Friday, October 2, 2015

Costs of College

Back to school brings parents a sigh of relief in one sense but it also brings to mind the cost of higher education.

If your student is bright and talented, there is a possibility he/she might qualify for Merit Aid. Be aware that some elite colleges may not offer merit aid to all students. Merit aid might be only offered for certain majors, e.g. engineering or computer science or particular talents, e.g. music, dance, athletics.
Parents need to research those colleges offering merit aid and learn the criteria needed to quality.

Financial Aid (need-based) may be available based on the student's family situation. The formula: cost of attendance - the Expected Family Contribution = need, determines eligibility. The EFC, the result of two formulas from FAFSA and CSS Profile, is the amount a family can afford to pay each year.
Parents need to learn their EFC early and develop a strategy to make their student eligible for aid.

Student loans are both a help and a curse. Over time, the interest can add tens of thousands of dollars to the cost of college.
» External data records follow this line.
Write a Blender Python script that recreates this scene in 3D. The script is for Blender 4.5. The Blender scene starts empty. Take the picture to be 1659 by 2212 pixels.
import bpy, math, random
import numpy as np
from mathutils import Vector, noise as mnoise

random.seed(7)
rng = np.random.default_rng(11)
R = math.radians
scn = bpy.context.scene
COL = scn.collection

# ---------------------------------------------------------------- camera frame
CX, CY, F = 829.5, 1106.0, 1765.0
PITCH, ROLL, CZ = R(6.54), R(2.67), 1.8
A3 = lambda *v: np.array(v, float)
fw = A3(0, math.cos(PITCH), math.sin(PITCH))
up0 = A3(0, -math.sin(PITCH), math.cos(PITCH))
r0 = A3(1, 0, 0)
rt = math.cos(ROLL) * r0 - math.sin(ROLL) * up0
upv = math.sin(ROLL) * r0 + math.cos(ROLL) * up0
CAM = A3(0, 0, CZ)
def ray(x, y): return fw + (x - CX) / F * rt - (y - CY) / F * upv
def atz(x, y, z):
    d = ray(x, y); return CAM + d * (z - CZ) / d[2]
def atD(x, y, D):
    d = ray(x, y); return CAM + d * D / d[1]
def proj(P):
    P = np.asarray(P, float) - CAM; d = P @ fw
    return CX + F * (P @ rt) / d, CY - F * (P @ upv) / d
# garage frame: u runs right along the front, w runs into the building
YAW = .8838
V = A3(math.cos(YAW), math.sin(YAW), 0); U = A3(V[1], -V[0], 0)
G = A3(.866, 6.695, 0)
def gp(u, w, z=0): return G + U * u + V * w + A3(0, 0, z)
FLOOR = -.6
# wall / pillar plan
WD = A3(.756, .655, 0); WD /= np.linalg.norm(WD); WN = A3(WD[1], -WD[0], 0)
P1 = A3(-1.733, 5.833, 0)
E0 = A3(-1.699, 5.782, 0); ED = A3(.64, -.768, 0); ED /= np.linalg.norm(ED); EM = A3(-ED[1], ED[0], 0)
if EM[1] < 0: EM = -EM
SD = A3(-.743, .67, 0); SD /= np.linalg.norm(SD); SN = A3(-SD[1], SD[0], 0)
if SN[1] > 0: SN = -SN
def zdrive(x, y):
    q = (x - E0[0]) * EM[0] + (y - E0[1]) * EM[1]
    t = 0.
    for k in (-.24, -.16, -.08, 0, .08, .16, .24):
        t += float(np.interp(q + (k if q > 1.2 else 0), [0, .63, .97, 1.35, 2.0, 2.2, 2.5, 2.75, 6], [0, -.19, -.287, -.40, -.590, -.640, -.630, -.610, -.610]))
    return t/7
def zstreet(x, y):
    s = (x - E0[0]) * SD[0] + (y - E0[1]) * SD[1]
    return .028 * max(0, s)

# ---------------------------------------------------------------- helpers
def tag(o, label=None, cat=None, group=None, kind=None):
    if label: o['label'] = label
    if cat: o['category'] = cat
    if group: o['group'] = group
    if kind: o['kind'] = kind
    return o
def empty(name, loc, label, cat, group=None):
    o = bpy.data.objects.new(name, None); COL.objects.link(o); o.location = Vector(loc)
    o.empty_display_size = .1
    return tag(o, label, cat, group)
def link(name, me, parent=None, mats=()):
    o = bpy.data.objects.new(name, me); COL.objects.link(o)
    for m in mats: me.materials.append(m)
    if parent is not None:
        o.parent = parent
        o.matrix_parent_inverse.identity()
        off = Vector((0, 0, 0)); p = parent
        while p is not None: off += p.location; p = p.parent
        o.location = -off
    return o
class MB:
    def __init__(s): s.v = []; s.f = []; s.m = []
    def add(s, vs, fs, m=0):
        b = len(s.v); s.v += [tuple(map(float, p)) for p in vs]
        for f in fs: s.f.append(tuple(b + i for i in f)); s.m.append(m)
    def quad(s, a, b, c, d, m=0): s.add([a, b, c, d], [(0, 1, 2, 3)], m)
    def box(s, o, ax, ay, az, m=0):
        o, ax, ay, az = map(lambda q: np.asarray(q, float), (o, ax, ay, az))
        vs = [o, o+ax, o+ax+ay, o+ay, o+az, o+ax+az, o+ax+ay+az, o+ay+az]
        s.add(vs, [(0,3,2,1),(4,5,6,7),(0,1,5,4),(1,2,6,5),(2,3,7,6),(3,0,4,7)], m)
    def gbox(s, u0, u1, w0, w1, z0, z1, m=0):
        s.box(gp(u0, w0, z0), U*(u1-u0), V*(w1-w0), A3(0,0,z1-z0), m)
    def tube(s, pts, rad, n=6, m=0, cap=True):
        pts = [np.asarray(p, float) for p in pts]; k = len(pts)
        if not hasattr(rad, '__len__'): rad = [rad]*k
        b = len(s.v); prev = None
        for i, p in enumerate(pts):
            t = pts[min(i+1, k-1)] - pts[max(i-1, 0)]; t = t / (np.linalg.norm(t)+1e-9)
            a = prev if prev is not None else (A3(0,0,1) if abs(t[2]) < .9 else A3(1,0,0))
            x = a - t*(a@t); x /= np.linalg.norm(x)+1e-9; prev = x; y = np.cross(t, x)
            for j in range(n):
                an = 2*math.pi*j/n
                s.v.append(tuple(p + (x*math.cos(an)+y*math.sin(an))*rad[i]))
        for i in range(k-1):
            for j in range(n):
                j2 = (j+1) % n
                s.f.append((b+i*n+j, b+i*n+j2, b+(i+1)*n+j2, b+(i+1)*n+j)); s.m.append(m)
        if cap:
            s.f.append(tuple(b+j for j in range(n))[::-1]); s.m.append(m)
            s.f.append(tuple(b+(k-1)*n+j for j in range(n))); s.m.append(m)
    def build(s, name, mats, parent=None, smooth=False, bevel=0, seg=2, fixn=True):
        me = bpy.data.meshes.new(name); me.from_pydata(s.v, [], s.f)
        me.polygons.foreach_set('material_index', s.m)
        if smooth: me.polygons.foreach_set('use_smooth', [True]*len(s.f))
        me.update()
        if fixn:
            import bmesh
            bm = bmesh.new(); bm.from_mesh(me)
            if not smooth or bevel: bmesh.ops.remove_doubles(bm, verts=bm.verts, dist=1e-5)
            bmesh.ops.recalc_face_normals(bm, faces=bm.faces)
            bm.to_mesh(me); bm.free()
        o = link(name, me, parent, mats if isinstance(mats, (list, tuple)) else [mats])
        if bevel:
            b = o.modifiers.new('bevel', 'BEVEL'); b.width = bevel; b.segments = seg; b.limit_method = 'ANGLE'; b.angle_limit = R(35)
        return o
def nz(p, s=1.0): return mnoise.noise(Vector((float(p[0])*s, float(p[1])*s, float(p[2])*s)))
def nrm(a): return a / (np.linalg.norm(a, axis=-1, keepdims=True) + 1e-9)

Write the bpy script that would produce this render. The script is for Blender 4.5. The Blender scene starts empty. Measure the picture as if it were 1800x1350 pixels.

Parents borrow from home equity, retirement plans and Parent Plus loans all adding the interest costs to the college expense.
The key is to borrow the bare minimum, search for the lowest interest rates and pay off everything as soon as possible!

529 Plans are an effective way to plan for college:
- They can be set up as a systematic deposit.
- Depending on your state, they may offer a tax credit.
- The gains are not taxed when used for qualified college expenses.
- They reduce the amount of money taken in loans.

Be $ Smart - do some homework, plan ahead, be aware of the extraneous costs of college and borrow as little as possible.